The iron ore price continued to retreat on Monday on worries about a slowdown in top consumer China and as trade war fears continue to weigh on the industry.
The CFR 62% Fe benchmark import price at the port of Qingdao tracked by Metal Bulletin declined to $64.45 a tonne, down 11.6% year to date, but well off lows in the $50s hit during last summer in the northern hemisphere.
According to the latest quarterly report from Australia’s Department of Industry more pain is to come.
The official forecaster of the world’s top exporting country sharply cut its price estimate for 2020: iron ore prices would average $51 a tonne as a result of a forecast decline in steel production and prices in China and a well-supplied seaborne market.
A seasonal rebound in construction activity in China’s spring will shore up prices to average $59.40 a tonne this year according to the report.
The price used by the Bureau of Resources and Energy Economics is free-on-board Australia so for comparison add between $6 – $10 for cost and freight.
China’s overall iron ore imports is predicted to slow by 0.6% per year to 1.07 billion tonnes in 2020 (the same as actual total last year).
The research points to a structural shift has taken place in the trade of the steelmaking raw material, the top global commodity trade after crude oil as spreads between grades widen significantly:
The price difference between premium and lower grade ores reached a historic high in April, driven by high steel margins which incentivise Chinese steel makers to use higher grade iron ore.
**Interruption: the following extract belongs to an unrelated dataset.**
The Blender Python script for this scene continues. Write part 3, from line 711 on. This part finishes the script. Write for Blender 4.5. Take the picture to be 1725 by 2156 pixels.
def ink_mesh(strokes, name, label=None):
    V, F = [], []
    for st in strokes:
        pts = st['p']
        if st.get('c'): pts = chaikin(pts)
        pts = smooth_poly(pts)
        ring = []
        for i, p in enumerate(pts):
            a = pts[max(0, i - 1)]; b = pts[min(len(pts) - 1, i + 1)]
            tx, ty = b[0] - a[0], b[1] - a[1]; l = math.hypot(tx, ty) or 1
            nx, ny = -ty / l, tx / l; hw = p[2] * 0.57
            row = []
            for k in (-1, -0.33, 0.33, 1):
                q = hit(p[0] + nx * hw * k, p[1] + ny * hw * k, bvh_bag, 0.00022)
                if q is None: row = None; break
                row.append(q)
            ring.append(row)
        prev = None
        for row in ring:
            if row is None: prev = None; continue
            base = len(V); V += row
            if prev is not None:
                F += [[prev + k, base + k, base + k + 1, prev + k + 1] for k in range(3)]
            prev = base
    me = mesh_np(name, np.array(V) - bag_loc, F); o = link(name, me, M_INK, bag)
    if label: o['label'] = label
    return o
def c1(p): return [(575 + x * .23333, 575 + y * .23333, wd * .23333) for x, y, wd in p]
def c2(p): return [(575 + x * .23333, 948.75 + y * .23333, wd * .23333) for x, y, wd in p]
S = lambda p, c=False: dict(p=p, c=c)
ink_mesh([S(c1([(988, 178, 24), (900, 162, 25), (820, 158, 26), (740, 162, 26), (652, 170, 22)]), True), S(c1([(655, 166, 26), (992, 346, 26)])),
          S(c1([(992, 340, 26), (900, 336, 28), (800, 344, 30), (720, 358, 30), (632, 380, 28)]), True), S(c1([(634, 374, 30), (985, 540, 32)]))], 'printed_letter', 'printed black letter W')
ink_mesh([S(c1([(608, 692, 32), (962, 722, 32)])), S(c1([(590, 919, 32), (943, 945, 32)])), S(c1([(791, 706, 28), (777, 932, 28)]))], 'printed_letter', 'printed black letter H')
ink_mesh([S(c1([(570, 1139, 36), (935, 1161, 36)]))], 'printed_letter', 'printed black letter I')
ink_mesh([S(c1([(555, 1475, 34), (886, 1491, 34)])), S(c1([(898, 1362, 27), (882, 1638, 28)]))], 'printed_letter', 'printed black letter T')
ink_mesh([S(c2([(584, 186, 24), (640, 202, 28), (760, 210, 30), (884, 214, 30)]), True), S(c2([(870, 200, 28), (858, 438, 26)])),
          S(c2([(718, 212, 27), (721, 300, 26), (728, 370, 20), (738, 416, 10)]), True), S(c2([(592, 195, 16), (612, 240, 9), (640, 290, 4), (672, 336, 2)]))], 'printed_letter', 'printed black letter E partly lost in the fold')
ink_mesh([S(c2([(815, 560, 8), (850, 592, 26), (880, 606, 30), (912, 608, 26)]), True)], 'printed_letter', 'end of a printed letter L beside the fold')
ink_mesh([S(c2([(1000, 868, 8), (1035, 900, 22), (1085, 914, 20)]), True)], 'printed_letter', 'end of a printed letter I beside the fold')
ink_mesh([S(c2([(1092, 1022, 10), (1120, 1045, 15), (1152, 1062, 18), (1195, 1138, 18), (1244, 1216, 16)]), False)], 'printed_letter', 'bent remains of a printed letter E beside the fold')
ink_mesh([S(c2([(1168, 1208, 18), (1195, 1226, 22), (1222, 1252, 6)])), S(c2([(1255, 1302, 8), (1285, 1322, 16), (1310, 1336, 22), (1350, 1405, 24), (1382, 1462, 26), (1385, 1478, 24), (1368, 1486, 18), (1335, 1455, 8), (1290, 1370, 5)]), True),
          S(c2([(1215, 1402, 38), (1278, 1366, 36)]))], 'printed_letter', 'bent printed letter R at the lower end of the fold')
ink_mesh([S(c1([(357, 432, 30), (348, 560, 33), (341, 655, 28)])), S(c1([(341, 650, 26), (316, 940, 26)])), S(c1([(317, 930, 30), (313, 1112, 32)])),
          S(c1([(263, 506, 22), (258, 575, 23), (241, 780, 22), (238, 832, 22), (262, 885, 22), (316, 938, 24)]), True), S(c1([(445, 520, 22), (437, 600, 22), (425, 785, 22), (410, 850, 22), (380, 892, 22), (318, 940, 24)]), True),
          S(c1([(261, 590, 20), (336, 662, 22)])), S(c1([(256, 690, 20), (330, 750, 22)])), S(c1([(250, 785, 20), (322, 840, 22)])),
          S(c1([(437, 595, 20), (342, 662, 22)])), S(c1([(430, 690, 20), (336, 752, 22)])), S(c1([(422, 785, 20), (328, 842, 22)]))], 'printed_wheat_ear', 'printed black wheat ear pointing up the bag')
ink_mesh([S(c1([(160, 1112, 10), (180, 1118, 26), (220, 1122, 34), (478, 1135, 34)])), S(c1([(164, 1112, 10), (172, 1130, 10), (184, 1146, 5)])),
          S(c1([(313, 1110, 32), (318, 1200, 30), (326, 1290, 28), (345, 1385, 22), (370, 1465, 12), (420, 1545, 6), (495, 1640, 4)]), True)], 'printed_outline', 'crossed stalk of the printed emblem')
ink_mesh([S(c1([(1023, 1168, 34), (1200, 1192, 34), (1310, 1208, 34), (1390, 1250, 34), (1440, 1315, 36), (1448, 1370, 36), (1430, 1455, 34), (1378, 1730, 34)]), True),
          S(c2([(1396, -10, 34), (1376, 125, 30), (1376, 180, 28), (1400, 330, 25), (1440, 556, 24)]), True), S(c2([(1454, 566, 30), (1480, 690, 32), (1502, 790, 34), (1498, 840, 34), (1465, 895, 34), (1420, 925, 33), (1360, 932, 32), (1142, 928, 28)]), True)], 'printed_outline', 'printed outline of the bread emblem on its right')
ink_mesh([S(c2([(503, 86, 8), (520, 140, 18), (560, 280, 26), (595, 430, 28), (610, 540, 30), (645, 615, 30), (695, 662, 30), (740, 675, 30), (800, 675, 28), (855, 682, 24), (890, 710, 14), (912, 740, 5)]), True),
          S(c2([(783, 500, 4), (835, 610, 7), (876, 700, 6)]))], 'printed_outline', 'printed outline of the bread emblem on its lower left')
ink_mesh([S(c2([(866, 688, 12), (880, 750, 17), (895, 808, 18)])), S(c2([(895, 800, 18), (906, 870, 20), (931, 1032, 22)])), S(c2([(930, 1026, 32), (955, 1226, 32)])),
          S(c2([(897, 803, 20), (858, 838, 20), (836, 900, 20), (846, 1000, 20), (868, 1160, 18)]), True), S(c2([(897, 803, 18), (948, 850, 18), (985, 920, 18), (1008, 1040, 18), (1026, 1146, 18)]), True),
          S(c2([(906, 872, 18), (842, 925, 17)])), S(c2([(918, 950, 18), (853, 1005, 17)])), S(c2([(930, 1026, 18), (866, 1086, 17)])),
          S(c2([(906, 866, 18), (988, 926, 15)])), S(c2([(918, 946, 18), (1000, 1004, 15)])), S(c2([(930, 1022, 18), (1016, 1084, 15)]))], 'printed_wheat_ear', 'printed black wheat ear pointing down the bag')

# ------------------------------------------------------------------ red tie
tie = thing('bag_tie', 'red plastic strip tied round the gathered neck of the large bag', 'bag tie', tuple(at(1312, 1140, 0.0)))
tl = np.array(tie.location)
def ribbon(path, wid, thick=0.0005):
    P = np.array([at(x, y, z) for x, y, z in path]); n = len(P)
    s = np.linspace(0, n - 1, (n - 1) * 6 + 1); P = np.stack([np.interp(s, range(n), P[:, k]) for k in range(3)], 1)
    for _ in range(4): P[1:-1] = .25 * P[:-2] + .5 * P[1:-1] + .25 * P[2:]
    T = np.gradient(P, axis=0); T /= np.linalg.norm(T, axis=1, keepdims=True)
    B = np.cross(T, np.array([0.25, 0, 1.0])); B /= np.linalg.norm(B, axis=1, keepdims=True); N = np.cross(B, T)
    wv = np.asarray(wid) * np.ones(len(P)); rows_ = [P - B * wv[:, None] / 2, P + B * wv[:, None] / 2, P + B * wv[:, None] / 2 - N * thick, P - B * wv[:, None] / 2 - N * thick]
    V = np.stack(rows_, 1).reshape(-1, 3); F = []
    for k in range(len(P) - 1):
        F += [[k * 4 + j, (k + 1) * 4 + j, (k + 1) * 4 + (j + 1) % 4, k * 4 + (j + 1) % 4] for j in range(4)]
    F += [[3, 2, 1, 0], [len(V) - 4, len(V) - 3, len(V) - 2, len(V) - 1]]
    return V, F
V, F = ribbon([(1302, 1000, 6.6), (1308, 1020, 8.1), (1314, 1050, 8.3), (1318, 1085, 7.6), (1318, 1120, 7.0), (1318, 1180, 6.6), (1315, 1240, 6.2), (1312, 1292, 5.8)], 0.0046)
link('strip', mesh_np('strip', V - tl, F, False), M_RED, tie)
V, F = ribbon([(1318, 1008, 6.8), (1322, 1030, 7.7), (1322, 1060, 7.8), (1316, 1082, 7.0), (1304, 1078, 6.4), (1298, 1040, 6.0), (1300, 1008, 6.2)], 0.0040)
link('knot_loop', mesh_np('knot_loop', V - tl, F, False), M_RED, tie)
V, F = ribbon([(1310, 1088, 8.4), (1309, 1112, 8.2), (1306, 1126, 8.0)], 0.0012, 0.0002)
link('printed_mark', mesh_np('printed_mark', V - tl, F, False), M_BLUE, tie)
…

The price spread is expected to narrow as steel production ramps up in China over the next few months, weighing on steel prices and profit margins and reducing incentives to purchase (more expensive) higher grade ores.
Nevertheless, with an expected ongoing government push to improve air quality through increasingly stringent air pollution policies, the spread is not expected to return to historical levels.
According to the report Australia’s iron ore export volumes are forecast to increase from 846 million tonnes in 2017–18, to 887 million tonnes in 2019–20, driven by the ramp up in production by Australia’s largest producers.
The value of Australia’s iron ore exports is forecast to decrease from $62 billion in 2017–18 to $55 billion in 2019–20, driven by lower prices offsetting growth in export volumes.
In June, BHP approved construction of a $4.2 billion iron ore mine with capacity of 80m tonnes per year while Rio Tinto announced construction of its Koodaideri iron ore mine will commence in 2019 sparking talk of a new boom time in the Pilbara region of West Australia.